EXERCISE REQUIREMENTS — Retype the opening lines of the listing below, ending with the line that contains "return np.array(V), np.array(Fc)", and leave out any pictures.

GIVEN DATA —
((
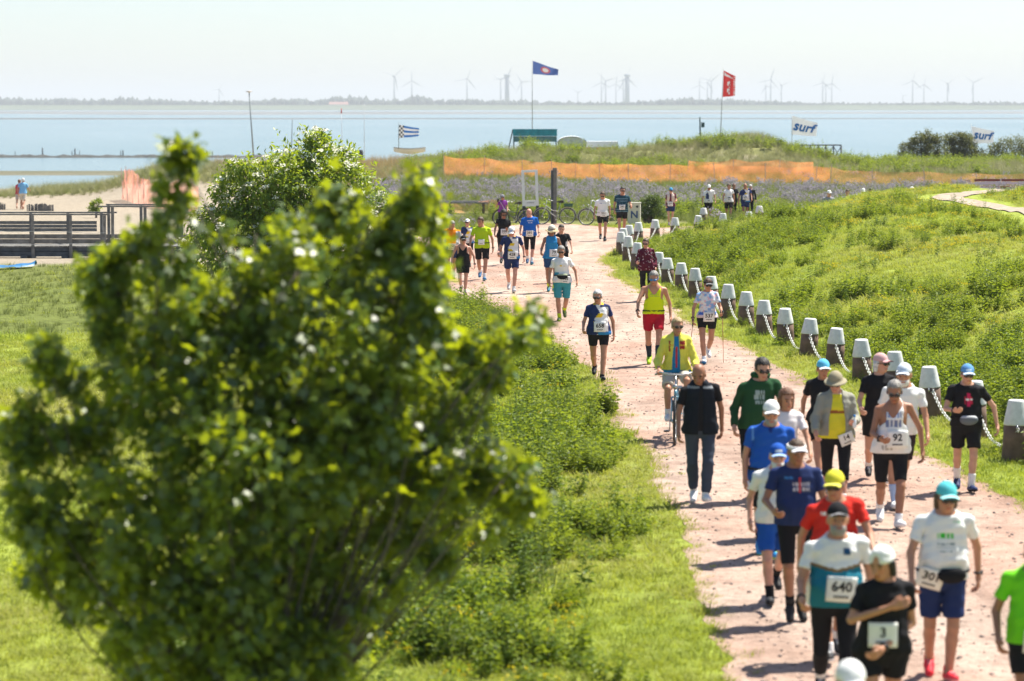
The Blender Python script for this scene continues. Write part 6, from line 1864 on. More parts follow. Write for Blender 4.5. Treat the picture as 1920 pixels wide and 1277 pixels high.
def blades(n, hgt, spread, w, lean, seg=3, seed=0):
    r = np.random.default_rng(seed)
    V = []; Fc = []
    for i in range(n):
        a = r.uniform(0, 6.28); p = np.array([math.cos(a), math.sin(a), 0]) * spread * math.sqrt(r.uniform(0, 1))
        out = np.array([math.cos(a + r.uniform(-.8, .8)), math.sin(a + r.uniform(-.8, .8)), 0]); side = np.array([-out[1], out[0], 0])
        h_ = hgt * r.uniform(.55, 1.1); l_ = lean * r.uniform(.3, 1.3); b0 = len(V)
        for k in range(seg + 1):
            t = k / seg
            c = p + out * l_ * h_ * t ** 1.8 + np.array([0, 0, h_ * t * (1 - .18 * l_ * t)])
            ww = w * (1 - t ** 1.6) * .5 + .0006
            V.append(c - side * ww); V.append(c + side * ww)
        for k in range(seg):
            Fc.append((b0 + 2 * k, b0 + 2 * k + 1, b0 + 2 * k + 3, b0 + 2 * k + 2))
    return np.array(V), np.array(Fc)

def src(name, parts):
    """parts: list of (V, F, material)"""
    me = bpy.data.meshes.new(name)
    V = np.concatenate([p[0] for p in parts]); Fc = []; mi = []; b0 = 0
    for k, (v, f, m) in enumerate(parts):
        Fc += [tuple(int(i) + b0 for i in q) for q in f]; mi += [k] * len(f); b0 += len(v); me.materials.append(m)
    me.from_pydata([tuple(map(float, p)) for p in V], [], Fc); me.update()
    me.polygons.foreach_set('material_index', np.array(mi, np.int32))
    o = bpy.data.objects.new(name, me); SRC.objects.link(o)
    return o

G_LAWN = leaf_mat('lawn_grass', (.175, .245, .028), (.30, .355, .055), (.52, .57, .05), trans=.38, rough=.6, spec=.2, patch=.75, pc=(.37, .34, .11))
G_WILD = leaf_mat('meadow_grass', (.085, .14, .025), (.19, .22, .06), (.3, .36, .06), trans=.35, rough=.6, spec=.2, patch=.5, pc=(.25, .23, .10))
G_DUNE = leaf_mat('marram_grass', (.14, .16, .06), (.28, .28, .13), (.35, .36, .12), trans=.3, rough=.55, spec=.3, patch=.5, pc=(.30, .26, .15))
G_REED = leaf_mat('dry_reed', (.34, .25, .12), (.48, .36, .20), (.5, .36, .16), trans=.3, rough=.7, spec=.2)
L_NET = leaf_mat('weed_leaf', (.06, .13, .014), (.17, .255, .022), (.48, .56, .025), trans=.45, rough=.5, spec=.3, patch=.45, pc=(.22, .26, .05))
L_DOCK = leaf_mat('dark_weed_leaf', (.05, .10, .016), (.11, .17, .025), (.26, .36, .02), trans=.35, rough=.5, spec=.3)
STEM = plain('stem', (.15, .19, .05), rough=.8, noise=.2)
F_YEL = leaf_mat('yellow_flower', (.68, .52, .01), (.80, .66, .03), (.85, .7, .03), trans=.3, rough=.7)
F_PUR = leaf_mat('purple_flower', (.31, .275, .325), (.42, .38, .425), (.41, .38, .42), trans=.3, rough=.8)
F_WHT = plain('white_flower', (.66, .65, .52), rough=.8, noise=.1)

def stem_plant(n_st, hgt, spread, lf, wd, per, seed, lean=.25, tip=None):
    r = np.random.default_rng(seed); V = []; D = []; Nn = []; L = []; W = []; sv = []; sf = []; tips = []
    for i in range(n_st):
        a = r.uniform(0, 6.28); p = np.array([math.cos(a), math.sin(a), 0]) * spread * math.sqrt(r.uniform(0, 1)) * .8
        o_ = np.array([math.cos(a), math.sin(a), 0]) * lean * r.uniform(.2, 1.2); h_ = hgt * r.uniform(.6, 1.1)
        top = p + np.array([0, 0, h_]) + o_ * h_
        b0 = len(sv); wv = .0022
        for q in (p, top):
            for k in range(3): sv.append(q + np.array([math.cos(k * 2.1), math.sin(k * 2.1), 0]) * wv)
        for k in range(3): sf.append((b0 + k, b0 + (k + 1) % 3, b0 + 3 + (k + 1) % 3, b0 + 3 + k))
        tips.append(top)
        for k in range(per):
            t = .12 + .88 * (k + r.uniform(0, .6)) / per
            az = k * 2.4 + r.uniform(-.5, .5)
            d = np.array([math.cos(az), math.sin(az), r.uniform(-.35, .5)])
            V.append(p + (top - p) * t); D.append(d); Nn.append(np.array([0, 0, 1.0]) + .4 * r.standard_normal(3)); s = (1 - .55 * t) * r.uniform(.7, 1.2)
            L.append(lf * s); W.append(wd * s)
    lv, lff = diamonds(np.array(V), np.array(D), np.array(Nn), L, W)
    return lv, lff, np.array(sv), np.array(sf), np.array(tips)

def blob(c, r_, n=6, seed=0):
    r = np.random.default_rng(seed)
    P = c + r.standard_normal((n, 3)) * r_ * .5
    return diamonds(P, r.standard_normal((n, 3)) + [0, 0, .4], r.standard_normal((n, 3)), np.full(n, r_), np.full(n, r_ * .8))

S_GRASS = [src('grass_a', [(*blades(22, .06, .13, .010, .9, 2, 1), G_LAWN)]), src('grass_b', [(*blades(20, .085, .14, .010, .9, 2, 2), G_LAWN)]), src('grass_c', [(*blades(26, .045, .16, .011, 1.0, 2, 3), G_LAWN)])]
S_WILD = [src('wild_a', [(*blades(16, .42, .14, .009, .45, 3, 4), G_WILD)]), src('wild_b', [(*blades(18, .34, .16, .010, .6, 3, 5), G_WILD)])]
S_SALT = [src('salt_a', [(*blades(18, .34, .2, .010, .6, 3, 15), leaf_mat('salt_grass', (.07, .10, .022), (.15, .175, .05), (.25, .29, .05), trans=.3, rough=.6, spec=.2))])]
S_DUNE = [src('marram_a', [(*blades(30, .75, .16, .010, .55, 3, 6), G_DUNE)]), src('marram_b', [(*blades(26, .6, .2, .010, .75, 3, 7), G_DUNE)])]
S_REED = [src('reed_a', [(*blades(18, 1.05, .22, .016, .22, 3, 8), G_REED)])]
S_NET = []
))
ANSWER TO THE TASK —
The Blender Python script for this scene continues. Write part 6, from line 1864 on. More parts follow. Write for Blender 4.5. Treat the picture as 1920 pixels wide and 1277 pixels high.
def blades(n, hgt, spread, w, lean, seg=3, seed=0):
    r = np.random.default_rng(seed)
    V = []; Fc = []
    for i in range(n):
        a = r.uniform(0, 6.28); p = np.array([math.cos(a), math.sin(a), 0]) * spread * math.sqrt(r.uniform(0, 1))
        out = np.array([math.cos(a + r.uniform(-.8, .8)), math.sin(a + r.uniform(-.8, .8)), 0]); side = np.array([-out[1], out[0], 0])
        h_ = hgt * r.uniform(.55, 1.1); l_ = lean * r.uniform(.3, 1.3); b0 = len(V)
        for k in range(seg + 1):
            t = k / seg
            c = p + out * l_ * h_ * t ** 1.8 + np.array([0, 0, h_ * t * (1 - .18 * l_ * t)])
            ww = w * (1 - t ** 1.6) * .5 + .0006
            V.append(c - side * ww); V.append(c + side * ww)
        for k in range(seg):
            Fc.append((b0 + 2 * k, b0 + 2 * k + 1, b0 + 2 * k + 3, b0 + 2 * k + 2))
    return np.array(V), np.array(Fc)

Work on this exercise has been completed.